Spanish acting prime minister Pedro Sanchez looked all but certain to lose a parliamentary confirmation vote on Thursday after coalition talks with far-left Unidas Podemos collapsed, raising the possibility of a repeat election.

It would be Spain’s fourth election in as many years as parties struggle to clinch alliances in an increasingly fragmented political landscape.

Sanchez, whose Socialist party won an April parliamentary poll but fell short of a majority, needs Podemos to support him and at least one other smaller party to abstain to reach the simple majority he needs to be confirmed as premier.

He lost a first confirmation vote on Tuesday and barring any last minute surprises, a victory for him on Thursday looked unlikely.
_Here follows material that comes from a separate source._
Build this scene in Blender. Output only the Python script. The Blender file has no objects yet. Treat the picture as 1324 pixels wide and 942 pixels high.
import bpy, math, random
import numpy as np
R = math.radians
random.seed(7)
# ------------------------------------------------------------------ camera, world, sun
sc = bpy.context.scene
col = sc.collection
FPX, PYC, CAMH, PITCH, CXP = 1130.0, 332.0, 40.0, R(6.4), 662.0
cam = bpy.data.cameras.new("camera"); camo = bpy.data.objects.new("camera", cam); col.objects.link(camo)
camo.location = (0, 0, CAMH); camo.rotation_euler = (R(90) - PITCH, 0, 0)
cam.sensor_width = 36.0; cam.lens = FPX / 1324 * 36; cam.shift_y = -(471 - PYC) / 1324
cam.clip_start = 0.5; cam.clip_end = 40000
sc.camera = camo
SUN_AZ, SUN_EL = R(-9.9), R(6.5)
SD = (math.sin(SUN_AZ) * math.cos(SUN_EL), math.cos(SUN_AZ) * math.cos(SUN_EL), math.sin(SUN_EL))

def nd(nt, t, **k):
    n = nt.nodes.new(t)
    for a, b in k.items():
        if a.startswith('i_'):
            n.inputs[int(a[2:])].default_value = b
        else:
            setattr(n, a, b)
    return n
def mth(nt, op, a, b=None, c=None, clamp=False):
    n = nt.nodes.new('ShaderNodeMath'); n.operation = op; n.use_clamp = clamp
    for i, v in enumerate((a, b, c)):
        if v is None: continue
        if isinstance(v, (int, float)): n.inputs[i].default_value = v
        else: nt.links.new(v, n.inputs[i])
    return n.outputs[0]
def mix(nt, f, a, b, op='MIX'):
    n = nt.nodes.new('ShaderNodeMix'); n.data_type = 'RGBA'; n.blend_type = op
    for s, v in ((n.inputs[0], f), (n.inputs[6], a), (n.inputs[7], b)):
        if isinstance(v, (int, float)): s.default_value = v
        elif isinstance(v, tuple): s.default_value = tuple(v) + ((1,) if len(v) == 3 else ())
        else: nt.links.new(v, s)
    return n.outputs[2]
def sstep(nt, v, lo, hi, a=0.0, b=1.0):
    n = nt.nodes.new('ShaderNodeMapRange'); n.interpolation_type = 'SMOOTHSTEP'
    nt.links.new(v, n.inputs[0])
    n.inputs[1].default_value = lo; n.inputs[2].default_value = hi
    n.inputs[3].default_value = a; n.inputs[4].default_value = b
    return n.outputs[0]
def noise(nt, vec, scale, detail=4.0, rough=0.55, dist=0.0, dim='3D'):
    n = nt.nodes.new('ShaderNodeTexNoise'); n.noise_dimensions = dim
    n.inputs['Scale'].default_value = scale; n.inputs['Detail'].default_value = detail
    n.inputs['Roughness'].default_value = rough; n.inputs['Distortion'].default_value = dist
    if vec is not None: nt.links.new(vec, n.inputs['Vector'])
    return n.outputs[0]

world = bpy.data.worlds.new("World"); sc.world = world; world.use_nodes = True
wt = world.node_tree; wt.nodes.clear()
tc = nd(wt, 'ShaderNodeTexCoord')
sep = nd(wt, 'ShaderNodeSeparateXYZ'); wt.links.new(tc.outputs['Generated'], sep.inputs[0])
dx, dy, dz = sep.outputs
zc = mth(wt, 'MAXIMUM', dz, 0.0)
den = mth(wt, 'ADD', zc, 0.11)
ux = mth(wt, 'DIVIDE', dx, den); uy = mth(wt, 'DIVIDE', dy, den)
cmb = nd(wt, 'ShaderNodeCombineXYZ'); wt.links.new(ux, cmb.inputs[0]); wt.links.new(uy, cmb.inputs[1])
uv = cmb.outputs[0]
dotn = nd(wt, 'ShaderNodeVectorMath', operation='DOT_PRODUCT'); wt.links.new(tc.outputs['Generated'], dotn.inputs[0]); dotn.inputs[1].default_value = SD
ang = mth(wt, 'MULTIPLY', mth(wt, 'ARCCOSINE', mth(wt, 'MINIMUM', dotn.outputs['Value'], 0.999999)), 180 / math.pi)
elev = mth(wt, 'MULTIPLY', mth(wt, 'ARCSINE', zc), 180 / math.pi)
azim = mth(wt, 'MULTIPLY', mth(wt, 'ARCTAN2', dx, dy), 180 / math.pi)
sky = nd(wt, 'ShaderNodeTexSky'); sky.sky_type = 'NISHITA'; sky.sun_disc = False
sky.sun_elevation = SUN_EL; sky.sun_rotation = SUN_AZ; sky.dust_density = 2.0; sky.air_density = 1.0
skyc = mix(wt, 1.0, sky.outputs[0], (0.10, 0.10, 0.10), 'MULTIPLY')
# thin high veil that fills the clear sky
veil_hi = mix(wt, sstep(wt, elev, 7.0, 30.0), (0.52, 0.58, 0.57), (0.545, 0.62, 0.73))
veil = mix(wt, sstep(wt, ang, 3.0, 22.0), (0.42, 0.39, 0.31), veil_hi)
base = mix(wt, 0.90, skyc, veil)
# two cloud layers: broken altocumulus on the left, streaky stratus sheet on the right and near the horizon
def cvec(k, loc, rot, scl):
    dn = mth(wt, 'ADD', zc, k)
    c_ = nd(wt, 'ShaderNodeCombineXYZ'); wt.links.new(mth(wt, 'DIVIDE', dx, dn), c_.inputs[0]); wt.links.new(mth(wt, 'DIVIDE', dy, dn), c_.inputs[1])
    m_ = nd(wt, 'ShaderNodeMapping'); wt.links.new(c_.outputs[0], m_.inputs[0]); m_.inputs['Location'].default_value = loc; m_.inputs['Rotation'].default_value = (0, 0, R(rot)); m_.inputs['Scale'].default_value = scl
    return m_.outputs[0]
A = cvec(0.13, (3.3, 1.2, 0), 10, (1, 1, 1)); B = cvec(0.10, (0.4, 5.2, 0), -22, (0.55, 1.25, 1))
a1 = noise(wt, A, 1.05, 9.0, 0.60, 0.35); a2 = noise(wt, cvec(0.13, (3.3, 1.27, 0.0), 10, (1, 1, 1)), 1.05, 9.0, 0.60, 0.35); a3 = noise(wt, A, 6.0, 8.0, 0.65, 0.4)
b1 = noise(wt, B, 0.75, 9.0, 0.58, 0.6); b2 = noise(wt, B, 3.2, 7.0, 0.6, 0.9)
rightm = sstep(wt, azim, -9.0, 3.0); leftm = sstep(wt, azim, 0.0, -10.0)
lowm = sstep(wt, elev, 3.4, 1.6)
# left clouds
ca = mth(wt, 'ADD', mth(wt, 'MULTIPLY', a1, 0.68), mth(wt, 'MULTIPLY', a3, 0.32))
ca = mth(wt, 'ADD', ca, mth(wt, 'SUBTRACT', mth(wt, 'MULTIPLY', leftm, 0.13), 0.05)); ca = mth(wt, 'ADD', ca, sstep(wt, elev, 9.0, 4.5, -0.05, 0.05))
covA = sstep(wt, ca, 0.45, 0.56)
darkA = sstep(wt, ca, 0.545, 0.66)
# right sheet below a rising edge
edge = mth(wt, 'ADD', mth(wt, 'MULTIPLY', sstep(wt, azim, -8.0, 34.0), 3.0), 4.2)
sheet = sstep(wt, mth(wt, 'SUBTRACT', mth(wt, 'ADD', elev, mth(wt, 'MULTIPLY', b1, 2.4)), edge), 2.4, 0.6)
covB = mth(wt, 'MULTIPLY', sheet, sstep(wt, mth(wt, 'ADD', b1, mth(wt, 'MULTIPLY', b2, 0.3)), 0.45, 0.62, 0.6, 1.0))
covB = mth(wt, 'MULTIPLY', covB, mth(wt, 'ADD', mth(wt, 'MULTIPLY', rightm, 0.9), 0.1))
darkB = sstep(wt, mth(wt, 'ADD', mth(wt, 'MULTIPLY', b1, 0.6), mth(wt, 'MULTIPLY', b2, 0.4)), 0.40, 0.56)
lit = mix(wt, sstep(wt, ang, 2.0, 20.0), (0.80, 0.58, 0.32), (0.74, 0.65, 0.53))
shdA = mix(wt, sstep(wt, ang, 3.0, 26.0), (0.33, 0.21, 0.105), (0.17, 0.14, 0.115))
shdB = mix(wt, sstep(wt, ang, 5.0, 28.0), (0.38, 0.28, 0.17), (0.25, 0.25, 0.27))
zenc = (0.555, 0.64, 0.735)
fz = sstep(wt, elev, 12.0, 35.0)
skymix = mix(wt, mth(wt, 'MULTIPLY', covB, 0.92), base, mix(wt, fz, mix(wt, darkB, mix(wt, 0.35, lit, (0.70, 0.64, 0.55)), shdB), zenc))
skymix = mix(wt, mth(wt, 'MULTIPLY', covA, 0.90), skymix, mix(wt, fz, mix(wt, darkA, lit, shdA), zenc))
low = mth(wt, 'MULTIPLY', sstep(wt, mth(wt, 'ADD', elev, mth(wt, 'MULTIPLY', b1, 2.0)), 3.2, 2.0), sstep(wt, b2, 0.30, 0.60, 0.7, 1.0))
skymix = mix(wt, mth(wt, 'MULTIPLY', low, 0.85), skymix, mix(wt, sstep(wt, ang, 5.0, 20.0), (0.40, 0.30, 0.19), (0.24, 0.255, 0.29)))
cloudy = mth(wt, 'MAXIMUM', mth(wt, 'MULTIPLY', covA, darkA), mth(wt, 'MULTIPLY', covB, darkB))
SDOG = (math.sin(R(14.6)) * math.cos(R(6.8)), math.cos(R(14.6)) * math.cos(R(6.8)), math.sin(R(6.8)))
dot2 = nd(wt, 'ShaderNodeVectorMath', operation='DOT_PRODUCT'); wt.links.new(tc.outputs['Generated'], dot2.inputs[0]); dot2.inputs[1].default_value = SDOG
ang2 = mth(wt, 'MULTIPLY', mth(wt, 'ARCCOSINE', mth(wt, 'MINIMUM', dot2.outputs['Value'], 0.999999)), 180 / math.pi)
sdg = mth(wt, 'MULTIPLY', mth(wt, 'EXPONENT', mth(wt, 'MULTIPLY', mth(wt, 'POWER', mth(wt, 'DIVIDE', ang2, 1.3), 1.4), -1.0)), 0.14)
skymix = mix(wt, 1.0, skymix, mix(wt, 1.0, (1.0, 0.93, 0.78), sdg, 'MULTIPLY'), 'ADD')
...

The debate is scheduled to begin at 1:30 p.m. (1130 GMT) with voting expected to take place at around 2:25 p.m.

Saying it wanted to break the deadlock in the talks, Podemos circulated a proposal for a coalition deal with just hours to go before the vote. This was immediately shot down by the Socialist party, with sources saying they would not budge on their own proposal.

If defeated, Sanchez, who has little support among other parties, can call a repeat election on Nov. 10 or make another attempts to get parliament’s backing in September.

“They are irresponsible,” Gabriel Rufian, a parliament member from the left-wing ERC Catalan party, said of both the Socialists’ and Podemos’ attitude in the talks.

“What do they think would happen with new elections on Nov. 10? Do they want Abascal as defence minister?,” he said, referring to far-right Vox leader Santiago Abascal.

The mood has changed several times over the past days, with the Socialists and Podemos seeming at times very near to a deal, only to say they were close to breaking off their negotiations soon after.

On Thursday the two parties seemed more divided than ever, with each side making bitter comments about the other in morning radio shows following an evening of leaks and angry criticism.

Podemos negotiator Pablo Echenique told laSexta TV that there was still time for the Socialists to change their mind and that his party had not yet decided how they would vote.

Sanchez lost Tuesday’s vote with 170 votes against 124 and 52 abstentions after Podemos abstained and several regional separatist parties voted against him.

Negotiations stalled over the question of what role Podemos would play in a coalition government, with Socialists accusing the party of wanting too much power.

Senior Podemos lawmaker Ione Belarra told RNE radio that there would be time to negotiate further until September.

Formed in 2014, anti-austerity Podemos previously backed Sanchez to rule in minority after the Socialist leader came to power when the previous centre-right government was ousted last year. They are now seeking to enter into government.